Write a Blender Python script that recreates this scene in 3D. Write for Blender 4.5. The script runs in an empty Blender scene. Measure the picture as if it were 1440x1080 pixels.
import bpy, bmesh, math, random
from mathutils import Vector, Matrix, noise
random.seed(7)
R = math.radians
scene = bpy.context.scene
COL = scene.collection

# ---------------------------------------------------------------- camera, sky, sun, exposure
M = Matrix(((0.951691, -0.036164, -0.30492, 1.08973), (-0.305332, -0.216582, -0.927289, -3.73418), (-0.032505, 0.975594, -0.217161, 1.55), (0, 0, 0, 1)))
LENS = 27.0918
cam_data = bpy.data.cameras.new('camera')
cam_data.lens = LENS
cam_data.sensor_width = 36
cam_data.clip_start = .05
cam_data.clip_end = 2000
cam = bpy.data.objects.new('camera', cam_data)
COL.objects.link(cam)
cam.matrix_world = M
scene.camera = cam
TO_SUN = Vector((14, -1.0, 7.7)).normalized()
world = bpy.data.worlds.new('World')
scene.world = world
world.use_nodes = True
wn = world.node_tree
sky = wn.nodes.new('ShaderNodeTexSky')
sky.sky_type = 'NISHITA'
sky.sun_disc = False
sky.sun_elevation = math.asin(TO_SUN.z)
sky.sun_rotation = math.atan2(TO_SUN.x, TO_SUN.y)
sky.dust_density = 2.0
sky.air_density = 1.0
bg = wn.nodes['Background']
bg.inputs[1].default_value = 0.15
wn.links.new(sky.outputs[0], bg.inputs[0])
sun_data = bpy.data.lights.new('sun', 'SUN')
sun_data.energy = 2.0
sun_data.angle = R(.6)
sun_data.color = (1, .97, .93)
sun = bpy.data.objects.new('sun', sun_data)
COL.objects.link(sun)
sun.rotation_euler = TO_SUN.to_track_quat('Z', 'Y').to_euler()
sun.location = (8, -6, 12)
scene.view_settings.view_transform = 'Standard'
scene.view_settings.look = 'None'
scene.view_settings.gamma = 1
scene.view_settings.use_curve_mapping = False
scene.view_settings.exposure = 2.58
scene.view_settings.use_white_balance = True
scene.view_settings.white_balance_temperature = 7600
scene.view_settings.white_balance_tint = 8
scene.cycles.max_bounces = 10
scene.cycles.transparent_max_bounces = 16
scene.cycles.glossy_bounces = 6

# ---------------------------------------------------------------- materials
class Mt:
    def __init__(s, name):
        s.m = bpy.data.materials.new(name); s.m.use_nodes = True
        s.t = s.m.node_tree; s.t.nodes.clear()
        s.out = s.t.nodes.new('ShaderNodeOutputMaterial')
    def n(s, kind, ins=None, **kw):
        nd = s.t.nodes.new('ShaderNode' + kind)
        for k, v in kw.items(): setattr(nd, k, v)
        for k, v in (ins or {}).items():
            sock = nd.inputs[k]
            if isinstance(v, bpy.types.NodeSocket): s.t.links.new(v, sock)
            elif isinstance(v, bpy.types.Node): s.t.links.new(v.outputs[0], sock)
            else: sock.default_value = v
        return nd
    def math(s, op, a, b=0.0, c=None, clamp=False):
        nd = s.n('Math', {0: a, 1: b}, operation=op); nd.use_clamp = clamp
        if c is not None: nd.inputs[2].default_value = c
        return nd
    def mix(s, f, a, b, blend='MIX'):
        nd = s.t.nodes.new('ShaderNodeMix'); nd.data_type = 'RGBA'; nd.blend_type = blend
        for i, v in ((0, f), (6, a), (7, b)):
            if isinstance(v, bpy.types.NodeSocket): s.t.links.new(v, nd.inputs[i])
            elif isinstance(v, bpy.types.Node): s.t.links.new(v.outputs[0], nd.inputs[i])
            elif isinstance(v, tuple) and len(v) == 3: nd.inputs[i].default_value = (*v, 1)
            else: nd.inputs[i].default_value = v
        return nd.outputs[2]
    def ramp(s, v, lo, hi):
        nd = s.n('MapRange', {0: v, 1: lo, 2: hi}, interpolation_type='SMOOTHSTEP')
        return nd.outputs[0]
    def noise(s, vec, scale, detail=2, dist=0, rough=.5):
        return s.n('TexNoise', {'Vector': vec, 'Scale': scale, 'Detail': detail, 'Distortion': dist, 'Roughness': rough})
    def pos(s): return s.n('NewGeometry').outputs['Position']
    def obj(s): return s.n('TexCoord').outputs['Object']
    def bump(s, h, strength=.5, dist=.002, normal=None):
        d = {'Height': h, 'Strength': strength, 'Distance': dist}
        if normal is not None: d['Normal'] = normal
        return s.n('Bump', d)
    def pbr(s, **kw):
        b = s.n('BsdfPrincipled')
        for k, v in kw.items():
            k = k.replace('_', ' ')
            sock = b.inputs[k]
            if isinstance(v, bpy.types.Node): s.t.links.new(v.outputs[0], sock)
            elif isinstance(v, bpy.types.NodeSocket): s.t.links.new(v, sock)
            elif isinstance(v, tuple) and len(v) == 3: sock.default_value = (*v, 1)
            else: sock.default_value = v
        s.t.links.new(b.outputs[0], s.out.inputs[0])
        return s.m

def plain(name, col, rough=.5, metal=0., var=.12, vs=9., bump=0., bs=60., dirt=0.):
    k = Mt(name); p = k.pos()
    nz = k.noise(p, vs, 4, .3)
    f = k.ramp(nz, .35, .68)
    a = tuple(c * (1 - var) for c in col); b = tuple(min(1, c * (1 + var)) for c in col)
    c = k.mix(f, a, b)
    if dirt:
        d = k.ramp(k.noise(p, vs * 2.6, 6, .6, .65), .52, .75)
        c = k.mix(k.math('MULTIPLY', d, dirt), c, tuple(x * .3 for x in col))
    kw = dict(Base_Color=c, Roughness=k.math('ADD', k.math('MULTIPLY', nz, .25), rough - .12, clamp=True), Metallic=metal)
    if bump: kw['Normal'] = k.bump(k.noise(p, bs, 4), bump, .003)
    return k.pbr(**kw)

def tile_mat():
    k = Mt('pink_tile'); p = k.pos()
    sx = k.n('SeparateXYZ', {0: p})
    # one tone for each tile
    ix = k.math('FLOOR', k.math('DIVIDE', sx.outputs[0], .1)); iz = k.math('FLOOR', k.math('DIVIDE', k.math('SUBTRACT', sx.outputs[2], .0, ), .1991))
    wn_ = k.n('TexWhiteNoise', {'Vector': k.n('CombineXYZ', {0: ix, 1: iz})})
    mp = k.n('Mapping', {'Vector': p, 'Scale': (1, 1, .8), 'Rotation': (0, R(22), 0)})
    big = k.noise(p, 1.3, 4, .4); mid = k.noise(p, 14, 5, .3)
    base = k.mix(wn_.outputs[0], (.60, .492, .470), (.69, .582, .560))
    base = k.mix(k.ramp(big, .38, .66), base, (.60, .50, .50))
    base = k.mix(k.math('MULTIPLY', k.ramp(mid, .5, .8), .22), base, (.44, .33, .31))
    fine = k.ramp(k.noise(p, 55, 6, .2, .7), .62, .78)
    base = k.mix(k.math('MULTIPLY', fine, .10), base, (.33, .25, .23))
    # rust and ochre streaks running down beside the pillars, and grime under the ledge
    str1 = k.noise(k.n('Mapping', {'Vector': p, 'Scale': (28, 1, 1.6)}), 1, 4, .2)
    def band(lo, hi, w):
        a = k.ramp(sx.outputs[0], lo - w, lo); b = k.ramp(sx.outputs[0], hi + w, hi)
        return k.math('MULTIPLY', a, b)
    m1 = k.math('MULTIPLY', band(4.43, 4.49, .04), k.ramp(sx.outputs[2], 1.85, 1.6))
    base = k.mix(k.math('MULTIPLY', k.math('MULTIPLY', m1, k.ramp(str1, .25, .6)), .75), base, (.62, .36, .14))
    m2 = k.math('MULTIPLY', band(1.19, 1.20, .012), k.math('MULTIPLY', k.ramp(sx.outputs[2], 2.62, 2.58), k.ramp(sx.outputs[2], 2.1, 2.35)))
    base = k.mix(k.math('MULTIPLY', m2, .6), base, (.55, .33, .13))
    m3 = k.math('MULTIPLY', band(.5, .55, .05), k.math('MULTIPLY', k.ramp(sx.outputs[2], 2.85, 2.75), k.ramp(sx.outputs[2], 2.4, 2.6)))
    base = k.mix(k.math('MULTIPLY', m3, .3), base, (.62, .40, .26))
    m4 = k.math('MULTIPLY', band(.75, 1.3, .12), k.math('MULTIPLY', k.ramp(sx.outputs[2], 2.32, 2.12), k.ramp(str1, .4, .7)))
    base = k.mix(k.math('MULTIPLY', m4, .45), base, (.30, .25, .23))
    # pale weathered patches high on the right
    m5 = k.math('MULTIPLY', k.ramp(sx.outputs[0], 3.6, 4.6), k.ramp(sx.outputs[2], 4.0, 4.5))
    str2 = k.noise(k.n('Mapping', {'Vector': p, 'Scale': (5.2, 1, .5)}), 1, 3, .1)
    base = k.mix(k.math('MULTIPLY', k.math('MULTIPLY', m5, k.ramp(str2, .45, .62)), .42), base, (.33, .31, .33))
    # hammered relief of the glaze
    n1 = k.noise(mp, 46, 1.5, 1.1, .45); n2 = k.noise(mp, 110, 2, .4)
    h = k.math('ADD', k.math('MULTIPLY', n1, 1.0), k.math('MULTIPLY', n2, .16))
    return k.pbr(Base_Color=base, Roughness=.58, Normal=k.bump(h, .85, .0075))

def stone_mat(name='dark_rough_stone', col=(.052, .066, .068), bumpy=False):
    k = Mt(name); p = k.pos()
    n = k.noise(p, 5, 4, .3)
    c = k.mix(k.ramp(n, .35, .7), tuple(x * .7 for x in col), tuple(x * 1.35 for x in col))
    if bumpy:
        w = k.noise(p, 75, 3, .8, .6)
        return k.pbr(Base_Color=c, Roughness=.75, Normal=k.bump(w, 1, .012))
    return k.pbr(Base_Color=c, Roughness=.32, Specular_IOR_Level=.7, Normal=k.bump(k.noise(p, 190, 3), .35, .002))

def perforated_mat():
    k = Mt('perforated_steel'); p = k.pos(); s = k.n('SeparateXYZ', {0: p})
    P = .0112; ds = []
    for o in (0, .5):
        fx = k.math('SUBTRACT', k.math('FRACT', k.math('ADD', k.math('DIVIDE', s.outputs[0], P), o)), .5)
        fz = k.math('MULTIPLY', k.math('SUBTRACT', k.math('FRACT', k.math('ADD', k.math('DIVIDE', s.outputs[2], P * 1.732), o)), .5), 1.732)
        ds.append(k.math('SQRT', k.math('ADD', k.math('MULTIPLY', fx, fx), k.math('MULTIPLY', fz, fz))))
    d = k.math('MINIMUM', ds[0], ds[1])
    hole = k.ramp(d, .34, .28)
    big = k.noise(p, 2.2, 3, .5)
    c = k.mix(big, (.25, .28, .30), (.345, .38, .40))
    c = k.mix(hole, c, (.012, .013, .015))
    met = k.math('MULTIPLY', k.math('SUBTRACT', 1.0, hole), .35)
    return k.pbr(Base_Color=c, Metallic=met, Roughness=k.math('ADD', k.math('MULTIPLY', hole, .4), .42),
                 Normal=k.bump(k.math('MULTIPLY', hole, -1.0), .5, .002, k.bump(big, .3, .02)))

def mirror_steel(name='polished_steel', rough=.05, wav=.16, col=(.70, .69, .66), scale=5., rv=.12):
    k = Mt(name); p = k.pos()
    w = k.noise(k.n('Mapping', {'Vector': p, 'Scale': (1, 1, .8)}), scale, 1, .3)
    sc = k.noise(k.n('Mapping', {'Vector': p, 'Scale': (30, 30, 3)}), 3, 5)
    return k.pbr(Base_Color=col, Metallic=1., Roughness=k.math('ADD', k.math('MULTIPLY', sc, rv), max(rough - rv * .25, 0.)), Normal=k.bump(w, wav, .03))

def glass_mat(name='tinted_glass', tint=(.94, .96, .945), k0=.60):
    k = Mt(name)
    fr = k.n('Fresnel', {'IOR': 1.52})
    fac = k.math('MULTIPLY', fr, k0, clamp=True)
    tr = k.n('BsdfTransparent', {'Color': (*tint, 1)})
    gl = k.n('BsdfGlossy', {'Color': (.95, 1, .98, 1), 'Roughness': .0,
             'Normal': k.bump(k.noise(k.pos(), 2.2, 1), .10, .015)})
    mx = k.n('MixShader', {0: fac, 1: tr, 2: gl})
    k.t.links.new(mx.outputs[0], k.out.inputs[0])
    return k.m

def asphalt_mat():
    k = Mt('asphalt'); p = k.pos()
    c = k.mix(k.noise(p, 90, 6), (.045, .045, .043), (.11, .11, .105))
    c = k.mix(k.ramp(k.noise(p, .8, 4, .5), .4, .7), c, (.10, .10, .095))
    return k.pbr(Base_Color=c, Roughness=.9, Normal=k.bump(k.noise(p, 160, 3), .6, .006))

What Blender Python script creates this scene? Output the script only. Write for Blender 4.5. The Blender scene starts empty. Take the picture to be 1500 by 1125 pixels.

* _What the task requires_
Every line from the first entry to the line containing "COL = scene.collection" should be transcribed exactly, and nothing beyond it.

* _Reply_
Write a Blender Python script that recreates this scene in 3D. Write for Blender 4.5. The script runs in an empty Blender scene. Measure the picture as if it were 1440x1080 pixels.
import bpy, bmesh, math, random
from mathutils import Vector, Matrix, noise
random.seed(7)
R = math.radians
scene = bpy.context.scene
COL = scene.collection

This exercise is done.